According to the SEC, Kumbhani and a BitConnect promoter named Glenn Arcaro raised $2 billion in investments through an offering that had not been properly registered with regulators. The SEC also alleges that Kumbhani promised investors in the company's "lending program" monthly returns of up to 40% from the company's "volatility software trading bot", despite the fact that there allegedly was no such thing. Investors were also allegedly shown falsified returns showing annual gains of 3,700.

In 2016, BitConnect was founded and created its own digital tokens, known as BtConnect Coins, that users could exchange for bitcoin. However, by January 2018, the value of the BitConnect Coin had fallen 92%. Prosecutors labeled the plan carried out by Kumbhani and the promoters a "textbook Ponzi scheme".

These aren't the first allegations the SEC has brought against BitConnect. This May, the SEC filed suits against five different BitConnect promoters for posting testimonials about investing in BitConnect on Youtube (GOOGL  ). The promoters were given a commission based on how successful their testimonial was at bringing in new investors. The May SEC allegations were settled by two of the promoters for 190 bitcoin and $3.5 million, though the other three have either not been served or have not yet responded to the suit.

Arcaro allegedly received $24 million in commission on referrals, according to the recent suit. He was the top U.S. promoter for the company.

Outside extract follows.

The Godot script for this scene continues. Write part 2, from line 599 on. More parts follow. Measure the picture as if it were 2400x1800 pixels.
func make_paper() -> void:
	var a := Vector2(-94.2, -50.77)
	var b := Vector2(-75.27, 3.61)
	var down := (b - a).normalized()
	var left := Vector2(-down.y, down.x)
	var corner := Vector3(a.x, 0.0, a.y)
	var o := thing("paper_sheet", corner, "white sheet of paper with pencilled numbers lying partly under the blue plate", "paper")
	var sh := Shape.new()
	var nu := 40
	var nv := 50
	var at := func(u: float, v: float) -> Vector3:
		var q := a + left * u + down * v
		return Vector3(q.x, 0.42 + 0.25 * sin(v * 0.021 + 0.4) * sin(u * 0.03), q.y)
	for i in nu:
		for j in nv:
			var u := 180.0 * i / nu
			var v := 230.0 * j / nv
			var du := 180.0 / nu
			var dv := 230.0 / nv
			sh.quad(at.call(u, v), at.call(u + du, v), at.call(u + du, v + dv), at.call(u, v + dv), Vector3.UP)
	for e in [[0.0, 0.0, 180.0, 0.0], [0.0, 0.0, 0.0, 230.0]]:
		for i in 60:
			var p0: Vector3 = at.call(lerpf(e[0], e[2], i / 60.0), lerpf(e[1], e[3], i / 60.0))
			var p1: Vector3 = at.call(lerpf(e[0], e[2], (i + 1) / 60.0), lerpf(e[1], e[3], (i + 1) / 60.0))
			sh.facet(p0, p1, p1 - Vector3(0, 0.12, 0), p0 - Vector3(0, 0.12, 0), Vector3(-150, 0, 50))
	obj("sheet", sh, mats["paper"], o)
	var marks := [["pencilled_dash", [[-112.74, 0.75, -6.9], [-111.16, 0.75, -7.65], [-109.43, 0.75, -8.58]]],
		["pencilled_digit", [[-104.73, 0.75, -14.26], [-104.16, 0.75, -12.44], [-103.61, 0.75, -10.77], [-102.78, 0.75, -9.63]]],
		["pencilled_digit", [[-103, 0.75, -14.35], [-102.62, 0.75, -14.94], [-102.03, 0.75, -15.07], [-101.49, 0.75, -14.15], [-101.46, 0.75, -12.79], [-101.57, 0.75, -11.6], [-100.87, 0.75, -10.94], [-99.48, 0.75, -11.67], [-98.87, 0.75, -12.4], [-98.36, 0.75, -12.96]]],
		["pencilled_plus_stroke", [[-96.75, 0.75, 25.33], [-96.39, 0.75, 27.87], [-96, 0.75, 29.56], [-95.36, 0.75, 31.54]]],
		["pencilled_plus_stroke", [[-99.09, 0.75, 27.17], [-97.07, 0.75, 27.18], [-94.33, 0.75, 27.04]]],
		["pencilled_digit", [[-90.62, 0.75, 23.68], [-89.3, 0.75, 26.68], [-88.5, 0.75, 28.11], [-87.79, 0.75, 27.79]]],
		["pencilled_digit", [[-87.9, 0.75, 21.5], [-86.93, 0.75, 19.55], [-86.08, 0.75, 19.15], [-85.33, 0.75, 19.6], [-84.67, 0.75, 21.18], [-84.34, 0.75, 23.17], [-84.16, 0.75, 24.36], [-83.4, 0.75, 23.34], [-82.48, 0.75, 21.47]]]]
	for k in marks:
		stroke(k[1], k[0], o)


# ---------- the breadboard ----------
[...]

On the same day the suit was filed, Arcaro pled guilty to a related wire fraud conspiracy charge for which he will be sentenced in November.

BitConnect went defunct in 2018 following a DOS cyber attack and cease and desist letters from at least two states regarding the alleged unauthorized sale of securities. The company also claimed it couldn't operate under the increased scrutiny from regulators.

The SEC suit demands relief in the form of fines, compensation for the fraudulent investments, and other damages.

Kumbhani in an Indian citizen last reported living in Surat, but attempts to locate him have failed so far.